Leigh Road Approval
At present, the vacant form that stands on the site of 47-53a Leigh Road in the Highbury Fields Conservation Area is a tribute London’s happy urban fabric of profound diversity. It is a brown brick monument to Britain’s last age of austerity, a robust corduroy suit of a building with elbow patches; brandishing the heroic neo-rusticism of raked bricks with tectonic medieval flourishes: the former care home for young adults with learning difficulties is elaborately impractical, playfully unnavigable, an extravagant octagonal conglomeration of disorientating geometries.
The HTA design for Homes for Islington and Islington Adult Social Services comprises 11 self-contained flats and 2 supported flats served by a vein of varied shared rooms making up a spine of light spaces on this sensitive site has been granted Planning Approval.

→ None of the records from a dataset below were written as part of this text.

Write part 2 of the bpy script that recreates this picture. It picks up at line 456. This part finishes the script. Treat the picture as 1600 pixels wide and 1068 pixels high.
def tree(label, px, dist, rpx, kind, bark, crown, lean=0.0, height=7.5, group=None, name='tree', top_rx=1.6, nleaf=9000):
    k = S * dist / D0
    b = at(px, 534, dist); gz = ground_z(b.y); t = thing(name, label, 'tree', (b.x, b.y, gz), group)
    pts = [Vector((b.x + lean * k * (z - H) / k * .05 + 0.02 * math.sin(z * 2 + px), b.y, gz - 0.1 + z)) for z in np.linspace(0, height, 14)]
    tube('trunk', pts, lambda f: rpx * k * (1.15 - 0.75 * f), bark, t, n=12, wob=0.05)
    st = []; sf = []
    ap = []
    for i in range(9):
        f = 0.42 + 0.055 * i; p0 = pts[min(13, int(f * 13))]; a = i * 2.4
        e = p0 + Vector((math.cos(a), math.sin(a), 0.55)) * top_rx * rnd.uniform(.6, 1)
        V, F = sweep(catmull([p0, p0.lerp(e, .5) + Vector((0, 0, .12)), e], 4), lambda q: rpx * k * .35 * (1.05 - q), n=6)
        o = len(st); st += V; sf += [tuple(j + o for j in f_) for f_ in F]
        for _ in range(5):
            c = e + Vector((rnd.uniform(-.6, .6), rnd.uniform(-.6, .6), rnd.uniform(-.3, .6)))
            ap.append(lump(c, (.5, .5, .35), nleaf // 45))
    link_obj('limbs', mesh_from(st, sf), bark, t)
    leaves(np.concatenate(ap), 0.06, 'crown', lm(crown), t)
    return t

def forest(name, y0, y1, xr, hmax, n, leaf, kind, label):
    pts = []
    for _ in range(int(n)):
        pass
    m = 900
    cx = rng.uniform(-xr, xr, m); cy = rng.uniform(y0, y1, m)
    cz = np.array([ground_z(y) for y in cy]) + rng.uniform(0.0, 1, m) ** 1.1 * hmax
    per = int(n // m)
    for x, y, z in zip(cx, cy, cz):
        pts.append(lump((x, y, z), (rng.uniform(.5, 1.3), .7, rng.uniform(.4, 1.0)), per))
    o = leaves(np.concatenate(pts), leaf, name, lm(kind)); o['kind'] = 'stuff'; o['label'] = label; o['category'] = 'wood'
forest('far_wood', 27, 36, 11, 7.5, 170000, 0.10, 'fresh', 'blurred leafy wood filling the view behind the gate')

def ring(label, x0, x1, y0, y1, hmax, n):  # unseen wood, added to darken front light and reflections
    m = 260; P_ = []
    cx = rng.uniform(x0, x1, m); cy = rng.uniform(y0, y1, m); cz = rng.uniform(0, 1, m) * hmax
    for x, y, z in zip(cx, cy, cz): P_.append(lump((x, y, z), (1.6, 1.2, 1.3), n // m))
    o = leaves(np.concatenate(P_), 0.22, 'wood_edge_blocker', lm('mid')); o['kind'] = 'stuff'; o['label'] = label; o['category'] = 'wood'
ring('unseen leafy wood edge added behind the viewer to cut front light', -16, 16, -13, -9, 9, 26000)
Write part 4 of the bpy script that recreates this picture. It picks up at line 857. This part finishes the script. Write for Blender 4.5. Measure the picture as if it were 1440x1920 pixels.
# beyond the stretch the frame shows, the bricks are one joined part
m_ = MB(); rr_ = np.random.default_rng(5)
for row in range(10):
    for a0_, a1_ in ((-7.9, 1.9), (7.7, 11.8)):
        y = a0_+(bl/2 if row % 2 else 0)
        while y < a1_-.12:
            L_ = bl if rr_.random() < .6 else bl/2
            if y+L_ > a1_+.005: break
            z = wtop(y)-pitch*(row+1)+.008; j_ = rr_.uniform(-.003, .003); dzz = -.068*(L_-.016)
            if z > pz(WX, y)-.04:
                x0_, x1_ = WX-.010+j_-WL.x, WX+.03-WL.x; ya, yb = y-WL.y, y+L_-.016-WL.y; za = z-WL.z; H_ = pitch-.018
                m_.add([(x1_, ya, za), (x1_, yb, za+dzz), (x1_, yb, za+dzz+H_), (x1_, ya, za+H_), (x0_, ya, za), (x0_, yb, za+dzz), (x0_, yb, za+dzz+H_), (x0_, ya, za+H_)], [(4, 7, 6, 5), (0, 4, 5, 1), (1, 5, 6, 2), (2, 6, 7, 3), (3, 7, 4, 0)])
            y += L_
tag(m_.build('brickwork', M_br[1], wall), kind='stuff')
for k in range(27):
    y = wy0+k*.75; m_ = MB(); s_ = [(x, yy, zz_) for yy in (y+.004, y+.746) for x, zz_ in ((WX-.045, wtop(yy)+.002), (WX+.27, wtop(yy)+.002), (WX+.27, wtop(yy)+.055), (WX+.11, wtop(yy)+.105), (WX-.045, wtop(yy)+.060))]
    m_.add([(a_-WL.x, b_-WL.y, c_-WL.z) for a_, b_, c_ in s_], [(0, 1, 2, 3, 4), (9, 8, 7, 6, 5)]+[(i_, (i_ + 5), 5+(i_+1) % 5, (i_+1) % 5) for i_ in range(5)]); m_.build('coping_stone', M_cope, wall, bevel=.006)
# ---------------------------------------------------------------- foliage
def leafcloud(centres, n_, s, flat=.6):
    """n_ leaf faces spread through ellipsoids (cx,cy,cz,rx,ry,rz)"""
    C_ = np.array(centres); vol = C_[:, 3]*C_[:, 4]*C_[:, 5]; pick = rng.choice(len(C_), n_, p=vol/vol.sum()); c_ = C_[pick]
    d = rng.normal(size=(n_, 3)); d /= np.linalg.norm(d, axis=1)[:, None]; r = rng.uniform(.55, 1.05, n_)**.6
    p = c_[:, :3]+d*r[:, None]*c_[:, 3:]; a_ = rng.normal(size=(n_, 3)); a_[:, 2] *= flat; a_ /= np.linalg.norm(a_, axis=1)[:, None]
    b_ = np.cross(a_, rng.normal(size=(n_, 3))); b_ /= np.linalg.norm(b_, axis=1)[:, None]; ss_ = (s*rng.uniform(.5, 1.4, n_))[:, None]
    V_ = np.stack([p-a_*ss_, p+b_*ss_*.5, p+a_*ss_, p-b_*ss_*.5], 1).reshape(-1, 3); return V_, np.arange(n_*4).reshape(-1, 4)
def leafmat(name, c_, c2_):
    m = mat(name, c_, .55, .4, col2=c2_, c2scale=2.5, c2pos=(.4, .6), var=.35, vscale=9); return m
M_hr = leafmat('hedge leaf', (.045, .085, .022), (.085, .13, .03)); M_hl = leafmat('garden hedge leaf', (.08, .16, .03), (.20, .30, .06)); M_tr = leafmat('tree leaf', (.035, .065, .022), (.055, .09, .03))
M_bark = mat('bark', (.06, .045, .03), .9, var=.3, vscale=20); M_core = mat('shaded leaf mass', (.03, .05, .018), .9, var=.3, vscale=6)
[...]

The design forgets none of the creative vigour of its predecessor, but critically demonstrates a more robustly compassionate attention to the complex needs of this user group. Distinguished externally by an attention to brick and its particular properties in a remembrance of things done well through a subtle fusion of traditional details; details which one takes for granted will be rendered in high quality materials. Concerns around the impact of the building were addressed by Sunlight/Daylight consultants Waterslade. The landscaping, a challenge on a topographically complicated site, has been resolved by HTA Landscape to establish the sense of home, an accessible garden which excellently settles the plan amongst this grove of mature trees. Internally, front doors articulate a dignifying sense of the individual and read as a safe village of managed independence.
Building in a conservation area deserves a meditation on what it is we conserve: architecture conceived with an attention to the varied dimensions of human flourishing, concerned for a robust flexibility of space and a rigorous generous layout that deserves the conservation of repeated reuse and reappropriation over time. Furthermore, it is no mere ‘contextual sensitivity’ of aping proportion and style that bestows the right to be amongst such a neighbourhood, but rather , the embodiment of delight manifested in its very production. To this the design for Leigh Road enjoys to add the pleasure of subtle ornament within the gridded fenestration borrowed from neighbouring Beech Croft Court; the windows are here confidently deep set, crisply edged and tidily, enduringly built to long serve the sight of this home. It is the qualitative impression of personality in decoration, beyond the more measurable quantities of compliance, which inspire the affection needed for sustainable construction.
Throughout, this project has been rewarding, concerned for the real challenges that face the disabled, at a scale that is conceivable in a locality that is walkable, this is place-making in its truest sense in a context of considerable constraints.